Oh, BTW, you are an insignificant speck living on a rounding error on the universal scale, and nothing you do will ever matter, you know, in a cosmic sense… your entire species will probably be extinct long before its star burns out, and most likely none of them will even make it to the next nearest star…
Isn’t learning fun?
„Space,” it says, “is big. Really big. You just won’t believe how vastly, hugely, mindbogglingly big it is. I mean, you may think it’s a long way down the road to the chemist’s, but that’s just peanuts to space.”
Douglas Adams
As a grown man who has always been into astronomy, have read books and magazines, watched series and documentaries for decades now, I recently felt this way again while delving into the geometries of cosmology.
Things like The Cosmic Horizon, the very far edge of light’s ability to reach us as it has travelled for 13.8 billion years, yet the source of that light is now 46.5 billion light years away from us. This is our largest cosmological compass, we can trace the circle and do some abstract math with it.

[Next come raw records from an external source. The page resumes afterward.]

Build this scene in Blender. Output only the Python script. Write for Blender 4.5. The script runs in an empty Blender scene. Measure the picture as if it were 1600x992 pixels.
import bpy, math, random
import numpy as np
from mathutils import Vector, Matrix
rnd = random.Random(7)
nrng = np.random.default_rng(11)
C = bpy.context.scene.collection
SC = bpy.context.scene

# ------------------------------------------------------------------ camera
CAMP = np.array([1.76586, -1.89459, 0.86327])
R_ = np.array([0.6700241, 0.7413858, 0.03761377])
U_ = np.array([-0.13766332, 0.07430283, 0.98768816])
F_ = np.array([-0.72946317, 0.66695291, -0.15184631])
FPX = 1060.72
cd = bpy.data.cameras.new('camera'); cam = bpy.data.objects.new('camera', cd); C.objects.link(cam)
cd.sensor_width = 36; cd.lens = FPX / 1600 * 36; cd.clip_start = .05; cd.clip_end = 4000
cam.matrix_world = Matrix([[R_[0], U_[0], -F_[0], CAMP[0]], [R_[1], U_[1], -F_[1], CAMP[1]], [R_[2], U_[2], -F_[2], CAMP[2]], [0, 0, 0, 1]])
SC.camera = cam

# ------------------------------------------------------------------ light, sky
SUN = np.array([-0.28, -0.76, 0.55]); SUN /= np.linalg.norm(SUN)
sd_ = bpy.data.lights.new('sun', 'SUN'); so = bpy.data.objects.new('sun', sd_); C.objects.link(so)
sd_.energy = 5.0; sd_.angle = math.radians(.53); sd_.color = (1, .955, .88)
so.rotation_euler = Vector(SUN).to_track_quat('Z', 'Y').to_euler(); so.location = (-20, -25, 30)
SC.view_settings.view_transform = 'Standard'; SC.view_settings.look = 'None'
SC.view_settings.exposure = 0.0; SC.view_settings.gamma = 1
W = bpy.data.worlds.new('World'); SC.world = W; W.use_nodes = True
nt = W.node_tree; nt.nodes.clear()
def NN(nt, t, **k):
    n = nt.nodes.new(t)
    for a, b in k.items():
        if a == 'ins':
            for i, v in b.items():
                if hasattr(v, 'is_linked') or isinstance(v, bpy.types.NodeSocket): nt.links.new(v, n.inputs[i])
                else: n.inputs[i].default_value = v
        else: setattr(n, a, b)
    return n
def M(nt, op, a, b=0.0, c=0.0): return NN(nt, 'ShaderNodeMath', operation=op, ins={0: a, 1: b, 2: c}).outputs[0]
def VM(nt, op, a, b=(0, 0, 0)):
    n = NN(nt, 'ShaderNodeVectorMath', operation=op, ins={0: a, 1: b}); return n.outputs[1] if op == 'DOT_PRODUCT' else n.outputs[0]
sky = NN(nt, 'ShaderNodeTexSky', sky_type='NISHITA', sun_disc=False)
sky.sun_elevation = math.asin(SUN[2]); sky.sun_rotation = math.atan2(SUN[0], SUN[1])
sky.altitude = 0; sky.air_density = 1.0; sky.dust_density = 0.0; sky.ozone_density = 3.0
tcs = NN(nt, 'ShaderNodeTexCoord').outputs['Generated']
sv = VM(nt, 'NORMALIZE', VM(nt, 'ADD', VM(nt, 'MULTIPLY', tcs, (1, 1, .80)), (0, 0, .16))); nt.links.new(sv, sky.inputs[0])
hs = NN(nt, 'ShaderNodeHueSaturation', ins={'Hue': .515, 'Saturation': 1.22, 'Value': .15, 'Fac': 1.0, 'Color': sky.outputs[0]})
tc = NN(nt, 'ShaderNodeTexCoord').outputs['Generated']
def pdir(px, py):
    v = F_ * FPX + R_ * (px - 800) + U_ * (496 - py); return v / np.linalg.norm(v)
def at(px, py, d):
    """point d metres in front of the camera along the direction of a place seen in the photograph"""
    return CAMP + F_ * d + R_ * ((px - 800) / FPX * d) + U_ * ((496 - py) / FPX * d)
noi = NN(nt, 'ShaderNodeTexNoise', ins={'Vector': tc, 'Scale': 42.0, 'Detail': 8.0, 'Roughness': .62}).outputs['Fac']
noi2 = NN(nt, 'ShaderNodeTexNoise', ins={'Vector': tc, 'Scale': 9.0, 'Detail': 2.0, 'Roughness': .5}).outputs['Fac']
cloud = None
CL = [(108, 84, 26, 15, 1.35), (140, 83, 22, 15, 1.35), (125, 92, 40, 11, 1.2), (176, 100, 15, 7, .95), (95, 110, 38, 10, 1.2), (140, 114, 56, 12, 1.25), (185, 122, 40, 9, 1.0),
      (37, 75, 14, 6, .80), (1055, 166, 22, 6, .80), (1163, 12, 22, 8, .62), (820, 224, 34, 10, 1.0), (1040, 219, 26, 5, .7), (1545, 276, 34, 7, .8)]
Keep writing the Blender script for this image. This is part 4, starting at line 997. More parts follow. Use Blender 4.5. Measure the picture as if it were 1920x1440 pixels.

They have traced triangles inside the sphere of light that surrounds us and figured out the angles from that light, and there are two options:
- The Universe is flat and possibly infinite.
- If the Universe is curved, it is so incomprehensibly huge that we cannot detect its’ curvature even with our compass of 46.5 billion light years, must be at bare minimum 250 larger than what we can see, and that works out to 11.5 trillion light years in every direction from us, or a diameter of 23 trillion light years.
Yet the Universe is only 13.8 billion years old.
Haha
yeah
I mean, yeah, but do you know how far it is down the road to the chemist’s?
My god, it’s full of stars…
Me, a genius. “It’s big”
Astrophysicists with PHDs and decades of experience: “It’s big”
The universe. What a concept.
If you really want some trauma, checkout The Planetarian visual novel.